■ WHAT YOU HAVE TO DO:
Skip the pictures. Set down, word for word, the lines from the start of the material up to and including the line with "scene.cycles.max_bounces = 6;".

-------------------------

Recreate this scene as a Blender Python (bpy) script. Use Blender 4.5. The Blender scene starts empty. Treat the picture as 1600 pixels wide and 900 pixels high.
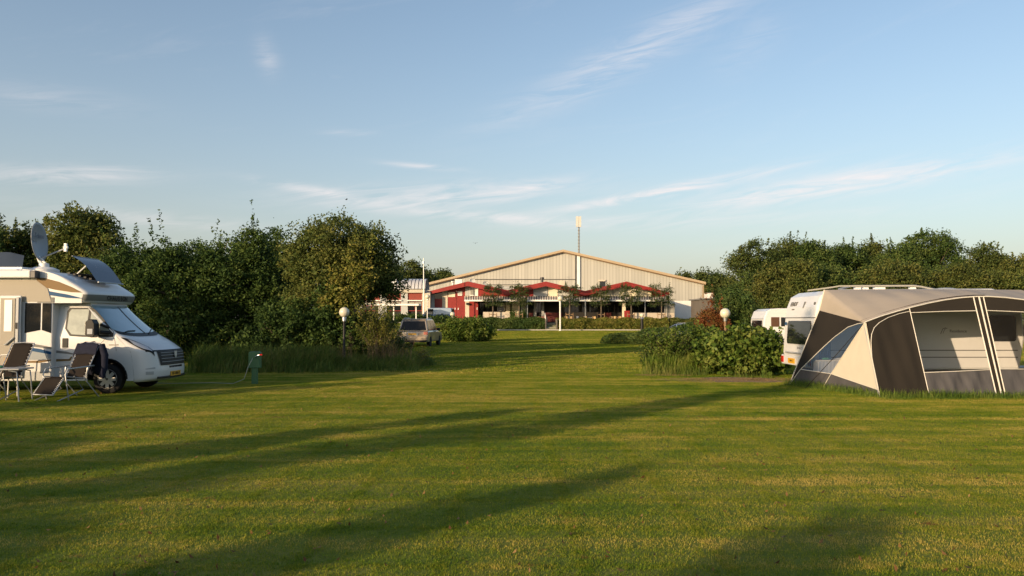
import bpy, math, random
import numpy as np
from mathutils import Vector, Matrix
R = math.radians
random.seed(7); rng = np.random.default_rng(7)
scene = bpy.context.scene
COL = scene.collection

# ------------------------------------------------------------------ camera
F = 1230.0; EYE = 1.7; TILT = math.atan(50 / F)
cam_d = bpy.data.cameras.new('camera'); cam = bpy.data.objects.new('camera', cam_d); COL.objects.link(cam)
cam.location = (0, 0, EYE); cam.rotation_euler = (math.pi / 2 + TILT, 0, 0)
cam_d.sensor_width = 36; cam_d.lens = F / 1600 * 36; cam_d.clip_end = 3000; cam_d.clip_start = .05
scene.camera = cam
# ------------------------------------------------------------------ sun, sky, exposure
SUN_AZ = 43.0; SUN_EL = 11.0
sd = bpy.data.lights.new('sun', 'SUN'); sd.energy = 3.8; sd.angle = R(.5); sd.color = (1.0, .73, .44)
sun = bpy.data.objects.new('sun', sd); COL.objects.link(sun)
dirv = Vector((math.sin(R(SUN_AZ)) * math.cos(R(SUN_EL)), math.cos(R(SUN_AZ)) * math.cos(R(SUN_EL)), -math.sin(R(SUN_EL))))
sun.rotation_euler = dirv.to_track_quat('-Z', 'Y').to_euler()
scene.view_settings.view_transform = 'Standard'; scene.view_settings.look = 'None'
scene.view_settings.gamma = 1; scene.view_settings.exposure = 0.68
scene.cycles.max_bounces = 6; scene.cycles.transparent_max_bounces = 12

world = bpy.data.worlds.new('World'); scene.world = world; world.use_nodes = True
nt = world.node_tree; N = nt.nodes; L = nt.links
for n in list(N): N.remove(n)
out = N.new('ShaderNodeOutputWorld'); bg = N.new('ShaderNodeBackground'); bg.inputs['Strength'].default_value = .135
L.new(bg.outputs[0], out.inputs[0])
sky = N.new('ShaderNodeTexSky'); sky.sky_type = 'NISHITA'; sky.sun_disc = False
sky.sun_elevation = R(SUN_EL); sky.sun_rotation = R(180 + SUN_AZ); sky.air_density = 1.0; sky.dust_density = 1.6; sky.ozone_density = 1.5; sky.altitude = 0
tc = N.new('ShaderNodeTexCoord'); sep = N.new('ShaderNodeSeparateXYZ'); L.new(tc.outputs['Generated'], sep.inputs[0])
def wm(op, a, b=None, c=None, clamp=False):
    n = N.new('ShaderNodeMath'); n.operation = op; n.use_clamp = clamp
    for i, v in enumerate((a, b, c)):
        if v is None: continue
        if isinstance(v, (int, float)): n.inputs[i].default_value = v
        else: L.new(v, n.inputs[i])
    return n.outputs[0]
az = wm('ARCTAN2', sep.outputs[0], sep.outputs[1]); el = wm('ARCSINE', sep.outputs[2])
def cnoise(su, sv, ang, scale, detail, dist, off=0):
    ca, sa = math.cos(R(ang)), math.sin(R(ang))
    u = wm('ADD', wm('MULTIPLY', az, ca * su), wm('MULTIPLY', el, sa * su))
    v = wm('ADD', wm('MULTIPLY', az, -sa * sv), wm('MULTIPLY', el, ca * sv))
    cb = N.new('ShaderNodeCombineXYZ'); L.new(u, cb.inputs[0]); L.new(v, cb.inputs[1]); cb.inputs[2].default_value = off
    t = N.new('ShaderNodeTexNoise'); t.inputs['Scale'].default_value = scale; t.inputs['Detail'].default_value = detail
    t.inputs['Roughness'].default_value = .62; t.inputs['Distortion'].default_value = dist
    L.new(cb.outputs[0], t.inputs['Vector']); return t.outputs['Fac']
wisp = cnoise(1.2, 9, 8, 7, 8, 1.2)
wisp2 = cnoise(1.0, 5, 14, 3.2, 6, .8, 4)
total = None
for (px, py, hl, hw, ang, amp) in [(985, 82, 190, 26, 24, .34), (1040, 298, 165, 8, 9, .8), (1330, 284, 210, 18, 5, .62),
        (700, 304, 190, 17, 3, .48), (490, 297, 80, 7, -8, .4), (90, 272, 130, 13, 5, .42), (655, 258, 55, 4, -4, .35),
        (412, 85, 16, 26, 20, .2), (760, 338, 190, 9, -4, .34), (230, 342, 200, 12, -3, .25), (1230, 300, 160, 9, 8, .3), (60, 150, 120, 20, 0, .12),
        (540, 205, 40, 6, 0, .12), (840, 290, 70, 8, 10, .3), (1050, 345, 260, 12, 0, .22), (1180, 60, 60, 30, 30, .1)]:
    a0 = math.atan((px - 800) / F); e0 = math.atan((500 - py) / F * math.cos(a0)); k = math.cos(a0)
    du = wm('SUBTRACT', az, a0); dv = wm('SUBTRACT', el, e0); ca, sa = math.cos(R(ang)), math.sin(R(ang))
    u = wm('ADD', wm('MULTIPLY', du, ca), wm('MULTIPLY', dv, sa)); v = wm('ADD', wm('MULTIPLY', du, -sa), wm('MULTIPLY', dv, ca))
    u = wm('MULTIPLY', u, F / hl / k); v = wm('MULTIPLY', v, F / hw / k)
    g = wm('EXPONENT', wm('MULTIPLY', wm('ADD', wm('MULTIPLY', u, u), wm('MULTIPLY', v, v)), -1.0))
    g = wm('MULTIPLY', g, amp * 1.35); total = g if total is None else wm('ADD', total, g)
wf = wm('MULTIPLY', wm('SUBTRACT', wisp, .36, clamp=True), 3.6, clamp=True)
bgw = wm('MULTIPLY', wm('SUBTRACT', wisp2, .56, clamp=True), .55, clamp=True)
mask = wm('ADD', wm('MULTIPLY', total, wf), wm('MULTIPLY', bgw, wf), clamp=True)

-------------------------

■ REPLY:
Recreate this scene as a Blender Python (bpy) script. Use Blender 4.5. The Blender scene starts empty. Treat the picture as 1600 pixels wide and 900 pixels high.
import bpy, math, random
import numpy as np
from mathutils import Vector, Matrix
R = math.radians
random.seed(7); rng = np.random.default_rng(7)
scene = bpy.context.scene
COL = scene.collection

# ------------------------------------------------------------------ camera
F = 1230.0; EYE = 1.7; TILT = math.atan(50 / F)
cam_d = bpy.data.cameras.new('camera'); cam = bpy.data.objects.new('camera', cam_d); COL.objects.link(cam)
cam.location = (0, 0, EYE); cam.rotation_euler = (math.pi / 2 + TILT, 0, 0)
cam_d.sensor_width = 36; cam_d.lens = F / 1600 * 36; cam_d.clip_end = 3000; cam_d.clip_start = .05
scene.camera = cam
# ------------------------------------------------------------------ sun, sky, exposure
SUN_AZ = 43.0; SUN_EL = 11.0
sd = bpy.data.lights.new('sun', 'SUN'); sd.energy = 3.8; sd.angle = R(.5); sd.color = (1.0, .73, .44)
sun = bpy.data.objects.new('sun', sd); COL.objects.link(sun)
dirv = Vector((math.sin(R(SUN_AZ)) * math.cos(R(SUN_EL)), math.cos(R(SUN_AZ)) * math.cos(R(SUN_EL)), -math.sin(R(SUN_EL))))
sun.rotation_euler = dirv.to_track_quat('-Z', 'Y').to_euler()
scene.view_settings.view_transform = 'Standard'; scene.view_settings.look = 'None'
scene.view_settings.gamma = 1; scene.view_settings.exposure = 0.68
scene.cycles.max_bounces = 6; scene.cycles.transparent_max_bounces = 12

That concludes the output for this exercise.